> [What to work on]:
Going from the top of the data below, give again each line through the one containing "random.seed(7)", both ends kept.

> [Data segment]:

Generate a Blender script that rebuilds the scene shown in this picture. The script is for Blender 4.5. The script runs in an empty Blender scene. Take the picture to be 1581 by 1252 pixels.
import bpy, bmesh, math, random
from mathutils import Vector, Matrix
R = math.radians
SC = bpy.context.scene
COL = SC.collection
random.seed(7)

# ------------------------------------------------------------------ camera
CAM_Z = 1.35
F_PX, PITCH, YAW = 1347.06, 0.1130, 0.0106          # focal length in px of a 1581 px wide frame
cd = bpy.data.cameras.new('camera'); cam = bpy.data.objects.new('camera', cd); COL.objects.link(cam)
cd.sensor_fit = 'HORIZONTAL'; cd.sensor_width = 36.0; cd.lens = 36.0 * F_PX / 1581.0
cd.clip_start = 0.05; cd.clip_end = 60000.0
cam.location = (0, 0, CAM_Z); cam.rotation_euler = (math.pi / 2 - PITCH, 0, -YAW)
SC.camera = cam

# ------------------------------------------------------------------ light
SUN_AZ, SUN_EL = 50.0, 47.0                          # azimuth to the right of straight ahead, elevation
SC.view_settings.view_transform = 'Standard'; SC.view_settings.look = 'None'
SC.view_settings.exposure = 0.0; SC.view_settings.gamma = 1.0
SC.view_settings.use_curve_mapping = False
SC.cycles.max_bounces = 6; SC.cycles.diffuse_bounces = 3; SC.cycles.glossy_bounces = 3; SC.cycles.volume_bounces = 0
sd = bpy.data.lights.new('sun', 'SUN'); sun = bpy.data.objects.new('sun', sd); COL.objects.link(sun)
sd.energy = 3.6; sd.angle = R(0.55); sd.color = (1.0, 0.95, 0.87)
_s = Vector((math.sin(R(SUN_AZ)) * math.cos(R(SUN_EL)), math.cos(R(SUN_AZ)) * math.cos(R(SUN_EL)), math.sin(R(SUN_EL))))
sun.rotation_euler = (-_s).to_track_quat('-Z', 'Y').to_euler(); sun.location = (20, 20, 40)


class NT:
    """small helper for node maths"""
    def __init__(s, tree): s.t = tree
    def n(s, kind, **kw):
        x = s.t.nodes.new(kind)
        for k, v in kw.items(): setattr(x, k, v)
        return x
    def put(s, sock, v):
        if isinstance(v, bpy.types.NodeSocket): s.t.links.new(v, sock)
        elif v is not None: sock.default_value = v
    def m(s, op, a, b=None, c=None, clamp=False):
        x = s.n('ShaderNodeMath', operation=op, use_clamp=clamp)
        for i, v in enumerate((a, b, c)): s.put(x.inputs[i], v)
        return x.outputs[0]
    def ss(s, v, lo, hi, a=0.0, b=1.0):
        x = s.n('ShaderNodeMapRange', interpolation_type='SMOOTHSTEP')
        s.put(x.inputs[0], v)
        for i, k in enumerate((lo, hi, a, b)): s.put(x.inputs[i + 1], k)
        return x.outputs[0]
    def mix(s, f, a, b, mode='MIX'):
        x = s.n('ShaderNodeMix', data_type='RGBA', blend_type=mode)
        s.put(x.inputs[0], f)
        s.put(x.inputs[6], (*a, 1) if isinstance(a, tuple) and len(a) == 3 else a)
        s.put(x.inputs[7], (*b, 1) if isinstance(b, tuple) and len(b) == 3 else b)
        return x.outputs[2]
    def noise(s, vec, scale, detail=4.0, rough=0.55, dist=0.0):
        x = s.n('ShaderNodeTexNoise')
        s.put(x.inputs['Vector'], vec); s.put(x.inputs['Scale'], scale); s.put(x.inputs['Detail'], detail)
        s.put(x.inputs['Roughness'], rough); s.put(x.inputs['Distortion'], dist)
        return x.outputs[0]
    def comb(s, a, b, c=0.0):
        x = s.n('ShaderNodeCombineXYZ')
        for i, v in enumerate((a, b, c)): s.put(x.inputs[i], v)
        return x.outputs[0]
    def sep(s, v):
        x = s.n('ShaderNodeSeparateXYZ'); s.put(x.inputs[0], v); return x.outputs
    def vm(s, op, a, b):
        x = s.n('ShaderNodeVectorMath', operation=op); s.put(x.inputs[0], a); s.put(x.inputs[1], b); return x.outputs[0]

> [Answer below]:
Generate a Blender script that rebuilds the scene shown in this picture. The script is for Blender 4.5. The script runs in an empty Blender scene. Take the picture to be 1581 by 1252 pixels.
import bpy, bmesh, math, random
from mathutils import Vector, Matrix
R = math.radians
SC = bpy.context.scene
COL = SC.collection
random.seed(7)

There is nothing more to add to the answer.